• A record loss of ZWL9 billion was posted
  • From a profit of ZWL7 billion
  • The biggest loss since listing

Harare- Unifreight Africa Limited, a transportation and logistics company, has reported a half-year loss for the period of six months ended 30 June 2023, as stated in the latest financial results of the Group. The Group's profit declined significantly from ZWL 7 billion to a loss of ZWL 9 billion. This loss is the largest since the introduction of the Zimbabwe dollar in 2019.

The company has attributed this loss to substantial finance costs, which caused a decrease in profit before tax from ZWL 46 billion in EBITDA to ZWL 6 billion.

The finance costs were primarily driven by the revaluation of foreign-denominated loans that were obtained to finance new vehicles, totaling ZWL 44 billion.

The revaluation of foreign currency-denominated loans refers to the adjustment of loan values based on fluctuations in exchange rates between the local currency and the foreign currency in which the loans are denominated.

When a company borrows in a foreign currency, the value of that loan in the local currency can change over time due to shifts in exchange rates. In this case, the local currency has been weakening against the US dollar, experiencing a weekly depreciation of 35%, which has led to an increase in the value of the loan when measured in the local currency.

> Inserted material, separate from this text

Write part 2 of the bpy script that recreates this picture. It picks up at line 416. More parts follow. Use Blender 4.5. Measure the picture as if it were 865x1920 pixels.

The mentioned factor overshadowed the Group's revenue of ZWL 55 billion, which represents a significant increase of 115% compared to the restated revenue of ZWL 22 billion from the previous year.

“The Group continues to monitor costs under the current volatile environment,” chairperson Peter Annesley said in a statement.

Nevertheless, the Group experienced a noteworthy increase in overall volumes during the period. There was a year-on-year growth of 38%, indicating a positive trend for the company. One major factor contributing to this growth was the tobacco sector, where Unifreight observed a significant surge.

The transportation of tobacco by the company saw a remarkable increase of 91%, with volumes surpassing 40,000 tons per year compared to the previous year.

The Group's new fleet played a crucial role in its operations. By dedicating vehicles specifically to esteemed customers like Delta, Triangle, Unilever, Nestle, and Cairns, who have nationwide distribution requirements, Unifreight Africa Limited successfully met their transportation needs with efficiency and effectiveness.

The tonnage experienced a significant 50% increase compared to the previous year, although it fell 18% below the targeted budget. This growth was mainly driven by the surge in tobacco volumes and the increased utilization of Full Truck Load (FTL) volumes, which were made possible by the addition of new vehicle assets. The transportation of tobacco witnessed substantial growth, making a notable contribution to the overall increase in tonnage.

The Group holds a positive outlook for the future as it eagerly looks forward to utilizing its expanded capacities during the upcoming traditional festive period. This period, which typically witnesses a rise in retail spending from October to December, presents an opportunity for the company to capitalize on its resources and effectively meet the increased demand.